L’uomo ammazzato, Nourdine Naziki, era un marocchino che viveva a Viareggio da anni, conosciuto in città come Said “il parcheggiatore”. Era un senza fissa dimora e viveva di espedienti, ma neppure il furto di una borsa giustifica il suo brutale omicidio.

La città si è subito divisa tra chi considera l’imprenditrice un’eroina e giustifica l’atto compiuto, inneggiando alla “giustizia fai da te”, e chi invece la condanna considerando la sua reazione eccessiva, capace di generare ulteriore violenza, contraria a ogni principio morale e civile.

A un incontro pubblico organizzato da alcuni cittadini, svolto qualche giorno dopo l’omicidio per parlare di sicurezza nel territorio versiliese, hanno partecipato circa 500 persone esasperate dal degrado generale e dalle sue conseguenze: furti, risse, spaccio di stupefacenti. Obiettivo degli organizzatori era quello di ricercare maggiore collaborazione con le forze dell’ordine che però spesso, a loro dire, hanno le mani legate dalla legge. Per questo si sono rivolti principalmente ai politici, al governo e al parlamento affinché cambino le leggi in modo che i reati non restino impuniti. Come riportato dalla stampa locale, sono emerse anche altre proposte, tra cui quella di mettere in piedi una sorta di ronde, per vigilare, soprattutto di sera, le zone più a rischio del paese. Un’altra proposta è stata quella di cercare di riappropriarsi della pineta, dove trovano rifugio gli spacciatori, andando a cercare legna e organizzando passeggiate di gruppo.

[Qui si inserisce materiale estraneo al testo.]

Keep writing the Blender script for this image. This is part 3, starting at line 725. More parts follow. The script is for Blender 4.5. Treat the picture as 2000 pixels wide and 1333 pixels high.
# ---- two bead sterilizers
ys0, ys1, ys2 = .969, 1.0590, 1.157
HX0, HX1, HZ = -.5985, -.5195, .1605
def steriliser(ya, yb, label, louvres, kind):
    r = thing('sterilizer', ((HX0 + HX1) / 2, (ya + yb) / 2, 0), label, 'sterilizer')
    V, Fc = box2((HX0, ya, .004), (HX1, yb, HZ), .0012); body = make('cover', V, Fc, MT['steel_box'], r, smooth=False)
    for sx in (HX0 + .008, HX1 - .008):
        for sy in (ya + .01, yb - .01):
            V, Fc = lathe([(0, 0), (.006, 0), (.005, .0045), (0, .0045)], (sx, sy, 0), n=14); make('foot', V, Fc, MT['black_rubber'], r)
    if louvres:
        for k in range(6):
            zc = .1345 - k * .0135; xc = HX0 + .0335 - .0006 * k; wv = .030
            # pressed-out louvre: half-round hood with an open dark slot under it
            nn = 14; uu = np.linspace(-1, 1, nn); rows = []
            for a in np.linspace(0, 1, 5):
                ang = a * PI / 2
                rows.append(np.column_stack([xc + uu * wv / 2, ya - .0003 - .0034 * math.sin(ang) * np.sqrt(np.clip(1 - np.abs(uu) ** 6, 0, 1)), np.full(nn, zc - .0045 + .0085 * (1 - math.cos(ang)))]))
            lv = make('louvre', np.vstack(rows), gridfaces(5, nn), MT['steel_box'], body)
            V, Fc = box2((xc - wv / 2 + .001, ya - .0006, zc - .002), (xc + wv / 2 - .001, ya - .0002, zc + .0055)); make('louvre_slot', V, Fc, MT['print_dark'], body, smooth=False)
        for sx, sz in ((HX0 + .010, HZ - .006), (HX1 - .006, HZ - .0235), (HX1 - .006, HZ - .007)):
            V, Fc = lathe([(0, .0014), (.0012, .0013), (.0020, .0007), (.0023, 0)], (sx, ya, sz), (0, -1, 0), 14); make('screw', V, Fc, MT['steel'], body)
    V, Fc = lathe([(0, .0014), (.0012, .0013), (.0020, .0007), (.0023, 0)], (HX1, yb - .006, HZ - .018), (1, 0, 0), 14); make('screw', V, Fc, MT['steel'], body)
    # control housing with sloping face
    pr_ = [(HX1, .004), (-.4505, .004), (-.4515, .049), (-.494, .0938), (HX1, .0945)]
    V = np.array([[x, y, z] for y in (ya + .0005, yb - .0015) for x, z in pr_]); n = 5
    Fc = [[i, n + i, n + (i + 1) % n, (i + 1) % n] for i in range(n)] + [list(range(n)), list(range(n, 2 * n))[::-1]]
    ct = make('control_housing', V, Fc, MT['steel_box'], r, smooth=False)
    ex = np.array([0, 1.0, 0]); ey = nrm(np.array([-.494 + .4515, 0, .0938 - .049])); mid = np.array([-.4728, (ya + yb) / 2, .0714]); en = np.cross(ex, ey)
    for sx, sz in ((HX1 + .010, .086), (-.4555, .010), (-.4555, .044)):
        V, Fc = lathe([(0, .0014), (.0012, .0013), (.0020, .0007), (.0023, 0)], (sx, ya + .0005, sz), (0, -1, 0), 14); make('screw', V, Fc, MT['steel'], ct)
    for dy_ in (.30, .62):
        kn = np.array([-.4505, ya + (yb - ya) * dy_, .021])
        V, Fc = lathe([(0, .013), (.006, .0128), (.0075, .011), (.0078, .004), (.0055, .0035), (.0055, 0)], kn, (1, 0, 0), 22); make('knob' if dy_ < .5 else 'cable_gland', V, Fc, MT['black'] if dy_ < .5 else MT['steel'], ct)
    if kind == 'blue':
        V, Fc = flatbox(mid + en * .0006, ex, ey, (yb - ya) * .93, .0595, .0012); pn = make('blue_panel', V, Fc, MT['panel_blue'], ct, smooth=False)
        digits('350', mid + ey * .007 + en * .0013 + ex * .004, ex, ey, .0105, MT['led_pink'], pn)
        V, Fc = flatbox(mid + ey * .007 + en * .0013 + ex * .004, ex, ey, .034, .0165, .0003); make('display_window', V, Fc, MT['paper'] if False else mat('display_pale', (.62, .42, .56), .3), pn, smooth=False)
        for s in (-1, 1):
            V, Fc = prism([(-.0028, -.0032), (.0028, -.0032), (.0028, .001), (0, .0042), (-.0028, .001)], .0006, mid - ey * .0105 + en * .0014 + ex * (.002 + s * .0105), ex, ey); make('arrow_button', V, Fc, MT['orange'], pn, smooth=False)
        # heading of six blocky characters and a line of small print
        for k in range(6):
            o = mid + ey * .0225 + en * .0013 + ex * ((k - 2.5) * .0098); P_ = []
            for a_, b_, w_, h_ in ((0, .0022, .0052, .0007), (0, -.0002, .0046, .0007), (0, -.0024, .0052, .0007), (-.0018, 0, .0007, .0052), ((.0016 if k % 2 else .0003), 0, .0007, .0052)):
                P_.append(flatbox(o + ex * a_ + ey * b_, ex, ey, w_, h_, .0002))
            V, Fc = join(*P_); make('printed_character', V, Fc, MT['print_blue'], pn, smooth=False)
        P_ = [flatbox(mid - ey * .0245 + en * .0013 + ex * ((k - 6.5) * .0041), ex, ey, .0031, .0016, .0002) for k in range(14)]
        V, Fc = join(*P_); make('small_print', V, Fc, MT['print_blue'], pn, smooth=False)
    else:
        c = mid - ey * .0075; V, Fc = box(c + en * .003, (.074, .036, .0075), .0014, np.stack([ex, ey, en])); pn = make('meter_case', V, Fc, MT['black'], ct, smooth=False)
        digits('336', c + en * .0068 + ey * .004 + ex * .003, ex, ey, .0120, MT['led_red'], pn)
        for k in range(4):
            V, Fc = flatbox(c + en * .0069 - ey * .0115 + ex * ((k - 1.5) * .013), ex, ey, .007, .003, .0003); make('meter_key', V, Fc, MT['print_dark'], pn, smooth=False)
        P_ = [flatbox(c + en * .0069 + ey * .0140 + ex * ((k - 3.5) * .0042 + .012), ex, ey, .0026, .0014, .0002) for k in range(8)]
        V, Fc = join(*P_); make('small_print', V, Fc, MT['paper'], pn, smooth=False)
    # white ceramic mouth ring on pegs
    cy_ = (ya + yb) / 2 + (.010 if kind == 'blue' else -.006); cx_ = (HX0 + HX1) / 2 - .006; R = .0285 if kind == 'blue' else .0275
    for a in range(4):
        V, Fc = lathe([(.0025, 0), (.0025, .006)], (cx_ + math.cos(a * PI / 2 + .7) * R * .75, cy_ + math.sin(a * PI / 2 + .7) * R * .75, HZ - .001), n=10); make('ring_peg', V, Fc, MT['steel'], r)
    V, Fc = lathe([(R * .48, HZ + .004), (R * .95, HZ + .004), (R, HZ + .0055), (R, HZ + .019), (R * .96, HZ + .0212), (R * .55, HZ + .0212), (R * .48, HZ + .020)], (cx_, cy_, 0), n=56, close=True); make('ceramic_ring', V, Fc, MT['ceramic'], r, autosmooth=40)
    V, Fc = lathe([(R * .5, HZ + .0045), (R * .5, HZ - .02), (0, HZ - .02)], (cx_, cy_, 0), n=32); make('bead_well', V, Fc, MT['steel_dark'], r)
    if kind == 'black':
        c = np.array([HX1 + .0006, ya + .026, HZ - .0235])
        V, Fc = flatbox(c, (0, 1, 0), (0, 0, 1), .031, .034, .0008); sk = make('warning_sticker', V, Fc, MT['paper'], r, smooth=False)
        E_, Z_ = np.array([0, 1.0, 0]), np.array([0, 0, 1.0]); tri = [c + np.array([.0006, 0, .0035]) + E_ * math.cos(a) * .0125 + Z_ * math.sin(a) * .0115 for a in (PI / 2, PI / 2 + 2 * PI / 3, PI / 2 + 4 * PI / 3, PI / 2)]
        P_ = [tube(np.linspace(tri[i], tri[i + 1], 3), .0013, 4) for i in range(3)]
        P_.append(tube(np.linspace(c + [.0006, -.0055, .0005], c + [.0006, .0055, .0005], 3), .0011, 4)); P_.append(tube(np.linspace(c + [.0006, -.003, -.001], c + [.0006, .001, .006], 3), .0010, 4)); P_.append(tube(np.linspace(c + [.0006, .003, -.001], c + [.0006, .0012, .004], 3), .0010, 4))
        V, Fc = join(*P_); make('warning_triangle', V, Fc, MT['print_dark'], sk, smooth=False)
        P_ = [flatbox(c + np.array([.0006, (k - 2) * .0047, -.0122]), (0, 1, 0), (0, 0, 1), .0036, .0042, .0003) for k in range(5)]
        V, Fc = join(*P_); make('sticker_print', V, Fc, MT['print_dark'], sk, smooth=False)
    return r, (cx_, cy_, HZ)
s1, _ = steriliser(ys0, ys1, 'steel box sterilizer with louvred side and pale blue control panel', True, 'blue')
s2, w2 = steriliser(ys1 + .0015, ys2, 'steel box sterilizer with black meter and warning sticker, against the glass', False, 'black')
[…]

L’altra parte della città (composta da sindacati e associazioni varie, tra cui Cgil, Arci, Legambiente, Anpi, Casa delle donne, Croce Verde, Cantiere sociale e Uovo di Colombo, riunite nel Forum per la pace della Versilia), di fronte a queste reazioni, ma soprattutto all’indifferenza dimostrata da molti ed evidenziata dalla mancanza di un semplice gesto come quello di depositare un fiore sul luogo del delitto, ha deciso di promuovere un corteo silenzioso anti-violenza, avente per slogan “un fiore per Said”, al quale hanno partecipato circa settecento persone.

Due impostazioni, quella da giustizieri e quella da indignati, che stanno agli antipodi, ma alla cui base c’è la putrefazione della società capitalista che produce problemi che non possono essere risolti al suo interno e che anzi sono funzionali al suo mantenimento: povertà, disoccupazione, immigrazione di massa, spaccio e abuso di sostanze, ecc.

La “giustizia fai da te” è una manifestazione della sfiducia verso autorità e istituzioni borghesi, è in un certo modo anche una forma di resistenza al degrado dilagante, ma è una forma negativa perché alimenta la guerra tra poveri e aumenta la sottomissione delle masse popolari verso la classe dominante e i ricchi.

Questo è emerso molto bene nel caso di Viareggio, dove più che puntare il dito sulla mancanza di lavoro utile e dignitoso, di case popolari, di servizi pubblici efficienti, e quindi piuttosto che vedere da dove nasce il degrado, in tanti si sono concentrati sugli effetti, arrivando a solidarizzare con una ricca imprenditrice assassina.

Il degrado e i suoi effetti non vanno negati. Ma non basta mostrarsi “indignati” (tanto dal degrado quanto dalla reazione di una parte delle masse popolari), perché l’indignazione non risolve il problema.

Bisogna denunciare il degrado e chiamare in causa i veri responsabili, bisogna sostenere le masse popolari che pretendono di vivere in quartieri dignitosi, sicuri e fruibili, bisogna alimentare la sfiducia verso le istituzioni borghesi e promuovere l’organizzazione dal basso.

Gli elementi delle masse popolari che invocano la vigilanza nei quartieri degradati e quelli che si indignano di fronte al razzismo, all’indifferenza e alla mancanza di solidarietà hanno fra loro più cose e interessi di quanto i primi non l’abbiano con una ricca assassina o con Salvini e i secondi con il vescovo, la Schlein o Fratoianni.

Solo le masse popolari organizzate possono affrontare positivamente il degrado e trattare i suoi effetti.